● Written exercise
Images should be left out, and everything else in the listing reproduced exactly.

● Source data
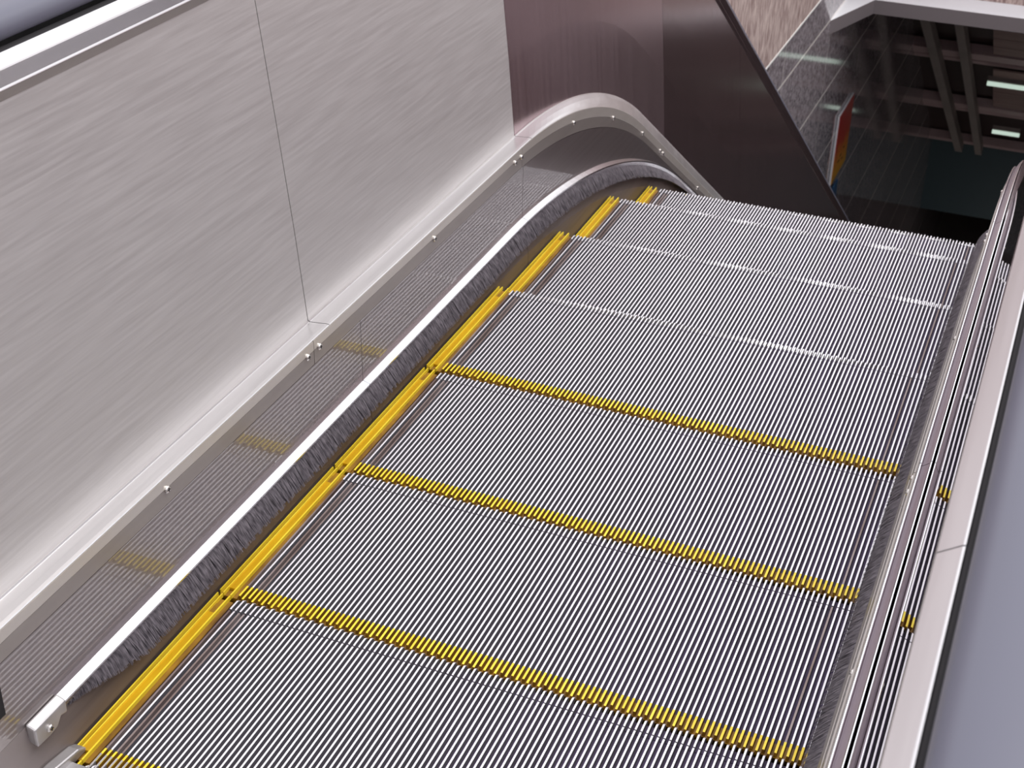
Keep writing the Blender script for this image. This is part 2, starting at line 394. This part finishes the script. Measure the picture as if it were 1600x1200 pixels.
def make_step(shift):
    root = empty('escalator_step', (0, 0, 0), '-', 'escalator step')
    x0 = X0 + shift
    rust = {0: 1, 2: 1, 3: 2, 101: 2}
    # tread plate: base sheet and cleats from the yellow band to the nosing joint
    mb = MB(); mb.box((.0, .004, -.022), (1.0, L - .030, -.0098), 1)
    for i in range(NC):
        x = x0 + i * PITCH
        r = rust.get(i, 0)
        cleat(mb, x, .034, L - .0300, top=(-.0005 if r else 0), mi=(2 if r else 0), gm=(2 if r == 1 else 3), r1=.001)
    mb.build('tread_plate', [M['cleat'], M['groove'], M['rusty'], M['riser']], root)
    # nosing with its own short ribs
    mb = MB(); mb.box((.0, L - .0285, -.022), (1.0, L - .004, -.0098), 1)
    for i in range(NC):
        x = x0 + i * PITCH
        cleat(mb, x, L - .0280, L + (.004 if i % 2 else .000), mi=0, gm=3, r1=.006)
    mb.build('nosing', [M['cleat'], M['groove'], M['rusty'], M['riser']], root)
    # yellow band at the near edge: long and short teeth in turn
    mb = MB(); mb.box((.0, .004, -.021), (1.0, .0335, -.0092), 1)
    for i in range(NC):
        x = x0 + i * PITCH
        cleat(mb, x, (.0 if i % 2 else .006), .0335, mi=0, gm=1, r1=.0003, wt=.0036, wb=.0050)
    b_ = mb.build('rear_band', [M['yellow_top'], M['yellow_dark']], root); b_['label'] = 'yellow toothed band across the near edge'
    # yellow side strip: outer rib, groove, broad flat, inner rib
    for sx in (0,):
        mb = MB(); X = (lambda a: a) if sx == 0 else (lambda a: 1.0 - a)
        def bx(a, b, ya, yb, za, zb, mi):
            xa, xb = sorted((X(a), X(b))); mb.box((xa, ya, za), (xb, yb, zb), mi)
        bx(.0005, .034, .003, L - .006, -.018, -.0065, 1)
        bx(.0005, .0028, .006, L + .0, -.007, .0008, 2)
        bx(.0085, .0108, .002, L + .001, -.007, .0005, 2)
        bx(.0108, .0235, .020, L - .045, -.007, -.0020, 0)
        bx(.0108, .0235, L - .045, L - .02, -.007, -.0042, 1)
        bx(.0235, .0262, .0, L + .0, -.007, .0008, 2)
        bx(.0262, .0345, .02, L - .02, -.0085, -.0072, 1)
        s_ = mb.build('side_strip', [M['yellow'], M['yellow_dark'], M['yellow_top']], root); s_['label'] = 'yellow ribbed strip along the side'
    # curved riser
    mb = MB(); pr = [(L - .006, -.0225), (L - .012, -.06), (L - .022, -.12), (L - .058, -.205)]
    pr = pr + [(y - .006, z) for y, z in pr[::-1]]; n = len(pr)
    vs = [(0.004, y, z) for y, z in pr] + [(.996, y, z) for y, z in pr]
    fs = [tuple(range(n))[::-1], tuple(range(n, 2*n))] + [(j, (j+1) % n, (j+1) % n + n, j+n) for j in range(n)]
    mb.add(vs, fs)
    mb.build('riser', M['riser'], root)
    return root

def copy_tree(o, parent=None):
    c = o.copy(); COL.objects.link(c); c.parent = parent
    for ch in list(o.children): copy_tree(ch, c)
    return c

far = [.565, .970, 1.375, 1.785, 2.193, 2.602, 2.986]
zz = [0, 0, 0, -.001, -.035, -.101, -.222]
y_, z_ = 3.352, -.392
for k in range(14):
    far.append(y_); zz.append(z_); y_ += .405 * math.cos(AI); z_ -= .405 * math.sin(AI)
far = [.160] + far; zz = [0] + zz
labels = ['escalator step half swallowed by the comb plate at the bottom left',
 'full grey ribbed step nearest the camera, yellow edge at the bottom left',
 'second full step from the camera, between the first and second yellow bands across',
 'third full step from the camera, between the second and third yellow bands across',
 'step beyond the farthest full yellow band, last one level with the landing',
 'step just past the last level one, a few centimetres lower',
 'second lowest step in view, narrow strip of ribs with short yellow side strip',
 'lowest visible step at the edge where the stairs drop away']
protos = [make_step(0.), make_step(PITCH / 2)]
for i, (fy, fz) in enumerate(zip(far, zz)):
    if i < 2: o = protos[i]
    else: o = copy_tree(protos[i % 2])
    o.location = (0, fy - L - .001, fz)
    o['group'] = 'escalator steps'
    o['label'] = labels[i] if i < len(labels) else 'escalator step on the slope below the lowest visible one'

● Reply
Keep writing the Blender script for this image. This is part 2, starting at line 394. This part finishes the script. Measure the picture as if it were 1600x1200 pixels.
def make_step(shift):
    root = empty('escalator_step', (0, 0, 0), '-', 'escalator step')
    x0 = X0 + shift
    rust = {0: 1, 2: 1, 3: 2, 101: 2}
    # tread plate: base sheet and cleats from the yellow band to the nosing joint
    mb = MB(); mb.box((.0, .004, -.022), (1.0, L - .030, -.0098), 1)
    for i in range(NC):
        x = x0 + i * PITCH
        r = rust.get(i, 0)
        cleat(mb, x, .034, L - .0300, top=(-.0005 if r else 0), mi=(2 if r else 0), gm=(2 if r == 1 else 3), r1=.001)
    mb.build('tread_plate', [M['cleat'], M['groove'], M['rusty'], M['riser']], root)
    # nosing with its own short ribs
    mb = MB(); mb.box((.0, L - .0285, -.022), (1.0, L - .004, -.0098), 1)
    for i in range(NC):
        x = x0 + i * PITCH
        cleat(mb, x, L - .0280, L + (.004 if i % 2 else .000), mi=0, gm=3, r1=.006)
    mb.build('nosing', [M['cleat'], M['groove'], M['rusty'], M['riser']], root)
    # yellow band at the near edge: long and short teeth in turn
    mb = MB(); mb.box((.0, .004, -.021), (1.0, .0335, -.0092), 1)
    for i in range(NC):
        x = x0 + i * PITCH
        cleat(mb, x, (.0 if i % 2 else .006), .0335, mi=0, gm=1, r1=.0003, wt=.0036, wb=.0050)
    b_ = mb.build('rear_band', [M['yellow_top'], M['yellow_dark']], root); b_['label'] = 'yellow toothed band across the near edge'
    # yellow side strip: outer rib, groove, broad flat, inner rib
    for sx in (0,):
        mb = MB(); X = (lambda a: a) if sx == 0 else (lambda a: 1.0 - a)
        def bx(a, b, ya, yb, za, zb, mi):
            xa, xb = sorted((X(a), X(b))); mb.box((xa, ya, za), (xb, yb, zb), mi)
        bx(.0005, .034, .003, L - .006, -.018, -.0065, 1)
        bx(.0005, .0028, .006, L + .0, -.007, .0008, 2)
        bx(.0085, .0108, .002, L + .001, -.007, .0005, 2)
        bx(.0108, .0235, .020, L - .045, -.007, -.0020, 0)
        bx(.0108, .0235, L - .045, L - .02, -.007, -.0042, 1)
        bx(.0235, .0262, .0, L + .0, -.007, .0008, 2)
        bx(.0262, .0345, .02, L - .02, -.0085, -.0072, 1)
        s_ = mb.build('side_strip', [M['yellow'], M['yellow_dark'], M['yellow_top']], root); s_['label'] = 'yellow ribbed strip along the side'
    # curved riser
    mb = MB(); pr = [(L - .006, -.0225), (L - .012, -.06), (L - .022, -.12), (L - .058, -.205)]
    pr = pr + [(y - .006, z) for y, z in pr[::-1]]; n = len(pr)
    vs = [(0.004, y, z) for y, z in pr] + [(.996, y, z) for y, z in pr]
    fs = [tuple(range(n))[::-1], tuple(range(n, 2*n))] + [(j, (j+1) % n, (j+1) % n + n, j+n) for j in range(n)]
    mb.add(vs, fs)
    mb.build('riser', M['riser'], root)
    return root

def copy_tree(o, parent=None):
    c = o.copy(); COL.objects.link(c); c.parent = parent
    for ch in list(o.children): copy_tree(ch, c)
    return c

far = [.565, .970, 1.375, 1.785, 2.193, 2.602, 2.986]
zz = [0, 0, 0, -.001, -.035, -.101, -.222]
y_, z_ = 3.352, -.392
for k in range(14):
    far.append(y_); zz.append(z_); y_ += .405 * math.cos(AI); z_ -= .405 * math.sin(AI)
far = [.160] + far; zz = [0] + zz
labels = ['escalator step half swallowed by the comb plate at the bottom left',
 'full grey ribbed step nearest the camera, yellow edge at the bottom left',
 'second full step from the camera, between the first and second yellow bands across',
 'third full step from the camera, between the second and third yellow bands across',
 'step beyond the farthest full yellow band, last one level with the landing',
 'step just past the last level one, a few centimetres lower',
 'second lowest step in view, narrow strip of ribs with short yellow side strip',
 'lowest visible step at the edge where the stairs drop away']
protos = [make_step(0.), make_step(PITCH / 2)]
for i, (fy, fz) in enumerate(zip(far, zz)):
    if i < 2: o = protos[i]
    else: o = copy_tree(protos[i % 2])
    o.location = (0, fy - L - .001, fz)
    o['group'] = 'escalator steps'
    o['label'] = labels[i] if i < len(labels) else 'escalator step on the slope below the lowest visible one'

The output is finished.